* _DESCRIPTION OF THE TASK_: Scan the material that follows. Copy every line containing the word "picture".

* _DATA PROVIDED_:
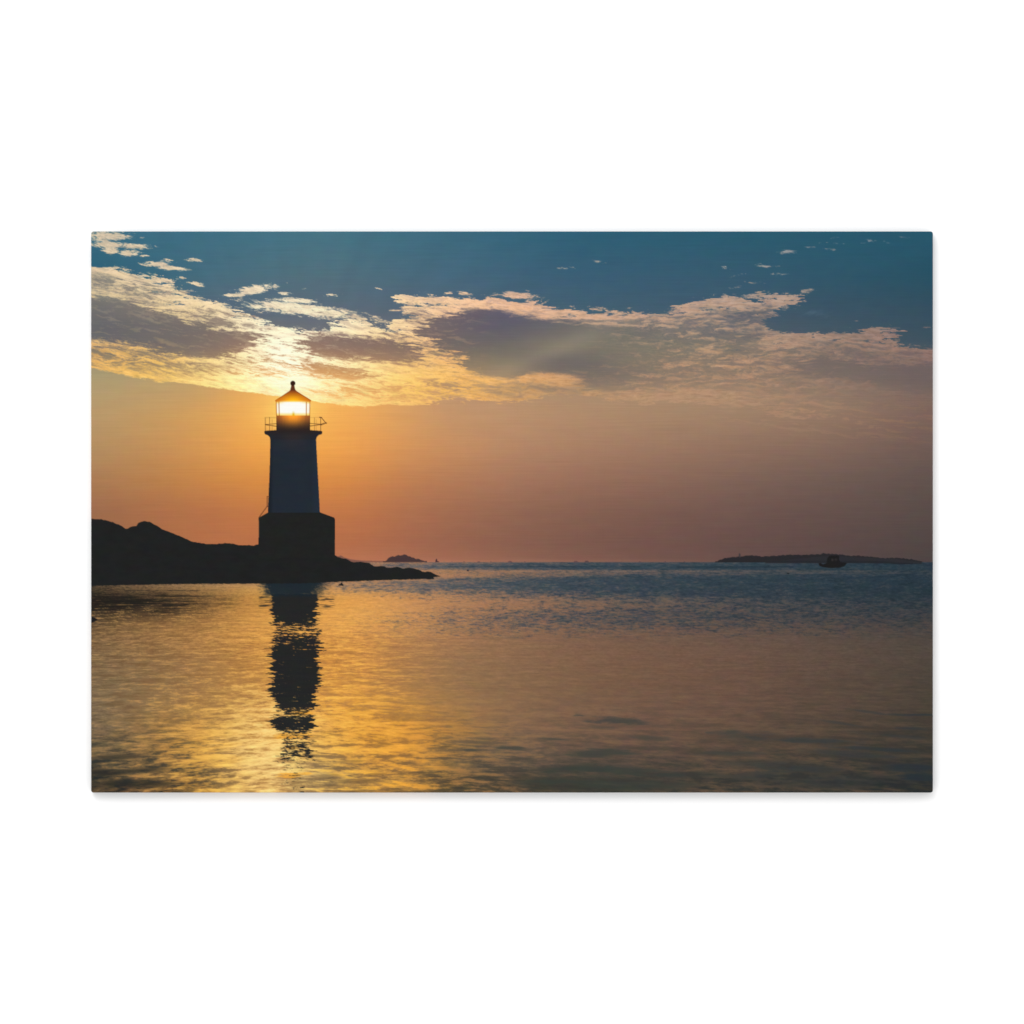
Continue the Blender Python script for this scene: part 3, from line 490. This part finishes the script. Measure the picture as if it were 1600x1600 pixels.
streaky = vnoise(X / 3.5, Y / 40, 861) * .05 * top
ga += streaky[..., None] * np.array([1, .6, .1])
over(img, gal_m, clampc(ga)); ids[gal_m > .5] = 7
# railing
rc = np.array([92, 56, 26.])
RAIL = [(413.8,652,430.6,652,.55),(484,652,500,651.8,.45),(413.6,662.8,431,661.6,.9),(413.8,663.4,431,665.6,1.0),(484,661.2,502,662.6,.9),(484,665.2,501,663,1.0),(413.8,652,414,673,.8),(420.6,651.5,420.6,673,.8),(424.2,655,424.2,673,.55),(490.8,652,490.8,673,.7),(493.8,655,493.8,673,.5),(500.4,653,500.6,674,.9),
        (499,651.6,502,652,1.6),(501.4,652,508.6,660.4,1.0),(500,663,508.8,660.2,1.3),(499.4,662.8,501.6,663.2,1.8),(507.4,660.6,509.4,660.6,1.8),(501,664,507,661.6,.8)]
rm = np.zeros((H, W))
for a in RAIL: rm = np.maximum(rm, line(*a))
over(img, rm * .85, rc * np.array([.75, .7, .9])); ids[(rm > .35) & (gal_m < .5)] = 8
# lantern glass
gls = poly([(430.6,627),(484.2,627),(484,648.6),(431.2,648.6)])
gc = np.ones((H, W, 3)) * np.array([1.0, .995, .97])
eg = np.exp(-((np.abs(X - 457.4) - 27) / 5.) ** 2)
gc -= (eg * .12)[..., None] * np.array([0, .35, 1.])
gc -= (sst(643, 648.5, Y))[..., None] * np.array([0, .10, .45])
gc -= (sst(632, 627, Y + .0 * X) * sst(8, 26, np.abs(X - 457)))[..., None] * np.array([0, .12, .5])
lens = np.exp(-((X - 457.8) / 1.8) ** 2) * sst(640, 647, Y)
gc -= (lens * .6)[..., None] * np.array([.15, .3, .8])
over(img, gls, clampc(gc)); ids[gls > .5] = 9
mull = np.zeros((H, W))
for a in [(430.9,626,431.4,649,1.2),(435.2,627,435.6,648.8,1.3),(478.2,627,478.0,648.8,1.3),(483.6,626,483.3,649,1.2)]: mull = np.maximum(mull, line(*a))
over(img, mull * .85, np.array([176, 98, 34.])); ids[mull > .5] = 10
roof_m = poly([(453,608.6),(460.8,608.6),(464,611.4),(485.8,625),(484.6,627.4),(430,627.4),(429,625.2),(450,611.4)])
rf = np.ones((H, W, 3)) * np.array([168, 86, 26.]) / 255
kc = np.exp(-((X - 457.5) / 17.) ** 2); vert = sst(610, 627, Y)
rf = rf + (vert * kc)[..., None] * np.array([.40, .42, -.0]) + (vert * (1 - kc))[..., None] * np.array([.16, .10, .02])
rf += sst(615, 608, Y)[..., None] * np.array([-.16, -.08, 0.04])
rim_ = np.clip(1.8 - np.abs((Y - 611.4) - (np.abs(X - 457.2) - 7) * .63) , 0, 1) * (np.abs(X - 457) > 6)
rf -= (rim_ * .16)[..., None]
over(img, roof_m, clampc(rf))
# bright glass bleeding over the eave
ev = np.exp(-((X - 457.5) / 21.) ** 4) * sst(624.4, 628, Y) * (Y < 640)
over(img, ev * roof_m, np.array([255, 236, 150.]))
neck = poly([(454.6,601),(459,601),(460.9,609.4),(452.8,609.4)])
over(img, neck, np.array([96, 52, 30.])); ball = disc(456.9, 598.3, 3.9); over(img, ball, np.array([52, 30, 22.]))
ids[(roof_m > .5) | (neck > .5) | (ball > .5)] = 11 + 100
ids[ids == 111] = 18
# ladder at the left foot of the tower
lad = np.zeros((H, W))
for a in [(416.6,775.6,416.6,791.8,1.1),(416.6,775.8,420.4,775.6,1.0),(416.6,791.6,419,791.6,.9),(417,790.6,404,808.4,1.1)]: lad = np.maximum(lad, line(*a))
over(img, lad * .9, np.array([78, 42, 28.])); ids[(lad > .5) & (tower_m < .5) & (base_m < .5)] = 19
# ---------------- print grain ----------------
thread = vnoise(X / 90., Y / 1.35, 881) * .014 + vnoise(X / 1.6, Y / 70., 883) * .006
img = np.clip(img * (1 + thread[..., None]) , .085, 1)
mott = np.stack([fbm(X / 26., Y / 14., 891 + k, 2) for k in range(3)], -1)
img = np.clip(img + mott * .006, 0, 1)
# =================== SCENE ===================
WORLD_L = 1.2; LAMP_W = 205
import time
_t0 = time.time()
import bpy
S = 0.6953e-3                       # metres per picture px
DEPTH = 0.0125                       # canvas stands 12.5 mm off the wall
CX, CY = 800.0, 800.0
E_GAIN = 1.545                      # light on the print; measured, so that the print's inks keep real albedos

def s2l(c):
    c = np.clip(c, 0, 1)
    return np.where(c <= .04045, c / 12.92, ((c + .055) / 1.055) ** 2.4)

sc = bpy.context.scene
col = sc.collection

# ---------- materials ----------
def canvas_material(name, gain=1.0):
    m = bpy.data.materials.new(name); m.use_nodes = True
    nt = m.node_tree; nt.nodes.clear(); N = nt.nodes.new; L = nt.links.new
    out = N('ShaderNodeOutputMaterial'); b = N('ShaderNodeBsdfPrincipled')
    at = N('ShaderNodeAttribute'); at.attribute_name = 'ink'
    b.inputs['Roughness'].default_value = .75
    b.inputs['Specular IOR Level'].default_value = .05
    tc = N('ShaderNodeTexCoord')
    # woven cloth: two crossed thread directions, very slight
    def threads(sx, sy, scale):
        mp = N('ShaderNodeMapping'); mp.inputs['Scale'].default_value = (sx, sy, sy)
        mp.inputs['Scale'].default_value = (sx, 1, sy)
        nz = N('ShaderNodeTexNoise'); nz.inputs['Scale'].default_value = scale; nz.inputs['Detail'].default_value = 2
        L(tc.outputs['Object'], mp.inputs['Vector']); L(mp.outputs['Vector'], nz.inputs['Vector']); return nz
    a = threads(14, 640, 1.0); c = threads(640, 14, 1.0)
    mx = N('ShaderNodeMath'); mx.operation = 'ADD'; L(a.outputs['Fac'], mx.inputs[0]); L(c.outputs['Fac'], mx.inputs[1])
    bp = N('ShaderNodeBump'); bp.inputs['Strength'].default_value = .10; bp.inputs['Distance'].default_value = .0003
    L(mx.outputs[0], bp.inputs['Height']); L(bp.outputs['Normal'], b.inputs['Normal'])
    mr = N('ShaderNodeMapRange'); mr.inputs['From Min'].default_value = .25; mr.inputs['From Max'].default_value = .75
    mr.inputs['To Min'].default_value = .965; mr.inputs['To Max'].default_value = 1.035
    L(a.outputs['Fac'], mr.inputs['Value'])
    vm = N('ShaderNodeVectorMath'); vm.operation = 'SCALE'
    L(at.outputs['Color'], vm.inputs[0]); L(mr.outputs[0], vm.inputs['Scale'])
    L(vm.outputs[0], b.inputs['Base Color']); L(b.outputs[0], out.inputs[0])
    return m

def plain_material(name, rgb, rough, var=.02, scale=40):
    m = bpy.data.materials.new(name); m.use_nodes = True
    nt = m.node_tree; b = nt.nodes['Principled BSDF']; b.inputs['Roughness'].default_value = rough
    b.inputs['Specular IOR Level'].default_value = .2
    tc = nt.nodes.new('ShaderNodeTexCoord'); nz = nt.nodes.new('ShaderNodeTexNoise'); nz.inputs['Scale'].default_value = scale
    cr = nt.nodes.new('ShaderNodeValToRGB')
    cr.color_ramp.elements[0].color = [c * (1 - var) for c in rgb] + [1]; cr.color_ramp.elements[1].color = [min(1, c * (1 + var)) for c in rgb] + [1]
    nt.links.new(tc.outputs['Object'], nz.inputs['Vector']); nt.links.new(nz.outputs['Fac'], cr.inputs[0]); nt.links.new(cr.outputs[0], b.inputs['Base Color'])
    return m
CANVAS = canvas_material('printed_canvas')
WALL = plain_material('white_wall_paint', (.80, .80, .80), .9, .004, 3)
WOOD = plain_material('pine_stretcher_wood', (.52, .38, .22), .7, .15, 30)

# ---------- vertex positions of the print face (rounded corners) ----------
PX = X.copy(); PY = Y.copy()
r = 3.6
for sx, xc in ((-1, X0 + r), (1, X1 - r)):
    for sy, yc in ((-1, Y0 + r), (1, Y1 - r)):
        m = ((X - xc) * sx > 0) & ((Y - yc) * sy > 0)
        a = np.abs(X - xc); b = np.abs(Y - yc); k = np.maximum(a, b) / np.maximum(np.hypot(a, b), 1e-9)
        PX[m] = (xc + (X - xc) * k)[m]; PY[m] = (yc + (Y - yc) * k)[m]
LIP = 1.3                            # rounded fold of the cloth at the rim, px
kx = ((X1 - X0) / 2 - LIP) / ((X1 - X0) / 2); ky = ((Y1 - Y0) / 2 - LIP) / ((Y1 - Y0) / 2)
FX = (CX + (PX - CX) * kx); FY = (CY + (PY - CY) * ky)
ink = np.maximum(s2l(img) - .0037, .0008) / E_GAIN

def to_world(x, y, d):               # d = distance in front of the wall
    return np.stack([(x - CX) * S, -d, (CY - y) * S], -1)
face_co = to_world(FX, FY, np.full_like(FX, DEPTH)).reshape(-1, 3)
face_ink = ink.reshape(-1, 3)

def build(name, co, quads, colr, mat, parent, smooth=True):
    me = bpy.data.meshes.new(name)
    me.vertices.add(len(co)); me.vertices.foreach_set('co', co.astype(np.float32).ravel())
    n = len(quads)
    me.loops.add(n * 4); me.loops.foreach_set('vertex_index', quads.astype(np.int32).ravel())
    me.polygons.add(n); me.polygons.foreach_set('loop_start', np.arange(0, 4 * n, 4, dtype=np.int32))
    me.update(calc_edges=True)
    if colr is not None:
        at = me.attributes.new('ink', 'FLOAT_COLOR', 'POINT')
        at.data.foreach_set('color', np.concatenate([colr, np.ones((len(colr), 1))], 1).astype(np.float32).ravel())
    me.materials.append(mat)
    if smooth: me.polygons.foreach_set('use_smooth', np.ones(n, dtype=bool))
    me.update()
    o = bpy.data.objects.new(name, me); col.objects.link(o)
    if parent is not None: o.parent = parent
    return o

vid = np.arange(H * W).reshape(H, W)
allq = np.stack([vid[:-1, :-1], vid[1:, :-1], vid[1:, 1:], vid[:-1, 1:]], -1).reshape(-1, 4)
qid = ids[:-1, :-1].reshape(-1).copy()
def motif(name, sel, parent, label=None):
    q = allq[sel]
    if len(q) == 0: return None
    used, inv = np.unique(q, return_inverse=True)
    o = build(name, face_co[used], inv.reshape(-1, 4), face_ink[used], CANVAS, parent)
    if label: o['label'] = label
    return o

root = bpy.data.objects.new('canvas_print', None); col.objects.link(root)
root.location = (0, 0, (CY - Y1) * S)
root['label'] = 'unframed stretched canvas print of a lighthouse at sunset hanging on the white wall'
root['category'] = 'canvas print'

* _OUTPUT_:
Continue the Blender Python script for this scene: part 3, from line 490. This part finishes the script. Measure the picture as if it were 1600x1600 pixels.
S = 0.6953e-3                       # metres per picture px